Numerical Simulation of Coalescence Growth of Charged Droplet Population Based on PIC Method

Accelerating the collision and coalescence process between cloud droplets is essential in promoting the catalytic rainfall, which has the potential to solve the shortage of water resources. The charged droplet seeding rainfall can accelerate droplet collision and coalescence due to the attraction of electricity. Meanwhile, the charged droplet seeding rainfall has a more complex collision and coalescence behavior than traditional rainfall using catalysts. In this article, 2-D particle-in-cell (PIC) simulation is used to study the effect of droplet population (10 000 droplets) charging characteristics (including charge amount, charged ratio, and different charge polarities) and external electric field on the growth law of droplet population coalescence.

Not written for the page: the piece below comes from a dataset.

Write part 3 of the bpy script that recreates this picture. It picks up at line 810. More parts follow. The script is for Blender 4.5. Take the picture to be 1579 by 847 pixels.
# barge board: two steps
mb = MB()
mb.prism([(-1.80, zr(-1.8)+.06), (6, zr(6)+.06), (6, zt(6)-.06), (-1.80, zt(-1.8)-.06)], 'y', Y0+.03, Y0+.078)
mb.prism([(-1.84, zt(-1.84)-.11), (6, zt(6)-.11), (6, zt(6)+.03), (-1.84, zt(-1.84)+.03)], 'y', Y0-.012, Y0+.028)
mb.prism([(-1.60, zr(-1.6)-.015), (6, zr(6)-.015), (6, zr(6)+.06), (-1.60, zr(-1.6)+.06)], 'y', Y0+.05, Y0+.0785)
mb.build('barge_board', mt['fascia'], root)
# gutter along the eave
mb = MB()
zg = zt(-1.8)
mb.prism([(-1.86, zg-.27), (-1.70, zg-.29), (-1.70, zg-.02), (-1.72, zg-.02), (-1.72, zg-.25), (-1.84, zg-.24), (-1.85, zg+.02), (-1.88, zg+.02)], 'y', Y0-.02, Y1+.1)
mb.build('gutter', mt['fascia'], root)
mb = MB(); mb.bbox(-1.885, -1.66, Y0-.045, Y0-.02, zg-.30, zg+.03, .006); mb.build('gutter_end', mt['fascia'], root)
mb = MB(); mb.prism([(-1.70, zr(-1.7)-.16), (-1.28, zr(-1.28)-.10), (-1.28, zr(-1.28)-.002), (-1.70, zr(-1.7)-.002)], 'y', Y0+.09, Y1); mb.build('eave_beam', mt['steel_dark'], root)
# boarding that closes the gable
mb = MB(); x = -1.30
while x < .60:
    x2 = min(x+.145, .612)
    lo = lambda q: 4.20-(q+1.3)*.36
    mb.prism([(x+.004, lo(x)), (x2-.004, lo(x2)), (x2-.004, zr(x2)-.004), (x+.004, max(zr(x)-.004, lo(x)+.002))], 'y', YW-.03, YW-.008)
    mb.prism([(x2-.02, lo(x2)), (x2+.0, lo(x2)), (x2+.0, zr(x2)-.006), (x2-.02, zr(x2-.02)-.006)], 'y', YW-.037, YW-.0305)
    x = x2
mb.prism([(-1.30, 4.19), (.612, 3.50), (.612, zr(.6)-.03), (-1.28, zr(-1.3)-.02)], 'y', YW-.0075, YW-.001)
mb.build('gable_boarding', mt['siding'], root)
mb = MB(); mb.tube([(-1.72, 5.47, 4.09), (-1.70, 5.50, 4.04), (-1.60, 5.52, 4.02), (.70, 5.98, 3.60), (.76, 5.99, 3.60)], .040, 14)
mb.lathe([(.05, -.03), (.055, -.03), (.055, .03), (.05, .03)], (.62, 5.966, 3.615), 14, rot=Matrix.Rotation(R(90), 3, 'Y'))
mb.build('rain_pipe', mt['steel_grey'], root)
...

The results show that at 120 s, the effective diameters of droplet populations with charging 0%, 5%, and 10% ${q} _{\max }$ increased by 10.2%, 191.1%, and 476.8% compared with the initial value at 0 s, respectively. A suitable proportion of bipolar droplet populations, such as 75% negatively charged droplets and 25% positively charged droplets, has a better effect on promoting droplet coalescence in the early stages compared with the unipolar droplet population with 100% negatively charged droplets. The proportion of large droplets (diameter $\ge 25~\mu $ m) increases with the charge amount, charged ratios, and external electric field strength. The research results of PIC-simulated droplet coalescence provide theoretical guidance for understanding the temporal evolution of droplet size in droplet population collision and the efficient promotion of large droplets to some extent.